Our country, prior to the Bush Presidency, purported to feature "fair, reasonable and Constitutional behavior.

When I was growing up, I was always under the impression that America behaved in a fair and reasonable manner, ergo, my upset with the following.

"Defense lawyers preparing for the war crimes trial of a 21-year-old Guantanamo detainee have been ordered by a military judge not to tell their client -- or anyone else -- the identity of witnesses against him, newly released documents show..."

"...Defense lawyers say military prosecutors have sought similar orders to keep the names of witnesses secret in other military commission cases, which have been a centerpiece of the Bush administration's policies for detainees at Guantánamo Bay, Cuba.

Some legal experts and defense lawyers said the judge's order, issued on Oct. 15 without public disclosure, underscored the gap between military commission procedures and traditional American rules that the accused has a right to a public trial and to confront the witnesses against him.

Defense lawyers say the order would hamper their ability to build an adequate defense because they cannot ask their client or anyone else about prosecution witnesses, making it difficult to test the veracity of testimony....Most witnesses in Mr. Khadr's case are expected to be military personnel who took part in a 2002 firefight in Afghanistan when an American special forces soldier, Sgt. First Class Christopher James Speer, 28, was fatally wounded. Mr. Khadr, who was 15 at the time, was badly injured."

We have been holding this man in a prison for over 5 years. The issue of his killing "one of our soldiers" during a time when we were trying to kill him and others is to me no different then our wars against Germany and Japan when their soldiers wore uniforms and tried to kill our soldiers.

The "premise" that we were at the time that this "crime" took place "the defined good guys" and anyone opposing us the "defined bad guys" escapes me.

And please PLEASE, do not say anything about 9/11.

I am not now, nor have I ever been a member of the Communist Party. I would hope that if I am ever arrested for anything including the type of event at issue that I will have the right to face my accuser as well as all witnesses.

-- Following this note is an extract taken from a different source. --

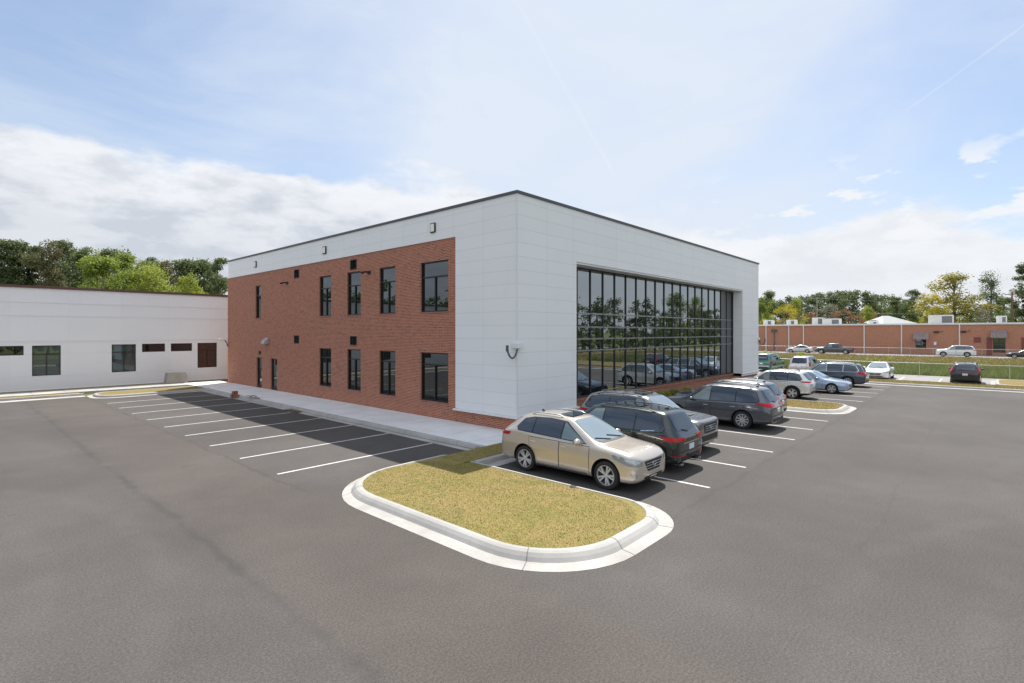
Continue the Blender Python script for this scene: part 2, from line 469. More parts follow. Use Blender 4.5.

When for even one moment you can mention our administration in the same breath with Venezuela, Afghanistan, or Russia, you can expect that we are in "deep stuff" and I expect that the stuff is not ice cream.

Bring back Edward R Murrow and have him produce, narrate, and air a television documentary about this "situation" for prime time on the CBS Television Network.

If our government can read my mail, email, listen to my phone calls, and do other stuff that I am unaware of AND try this man in this way, how long will it take for them to do it to you and me?

Bring back reasonableness.

Bring back fairness.

Bring back the Constitution. I know that it out there somewhere and perhaps the next President can find it.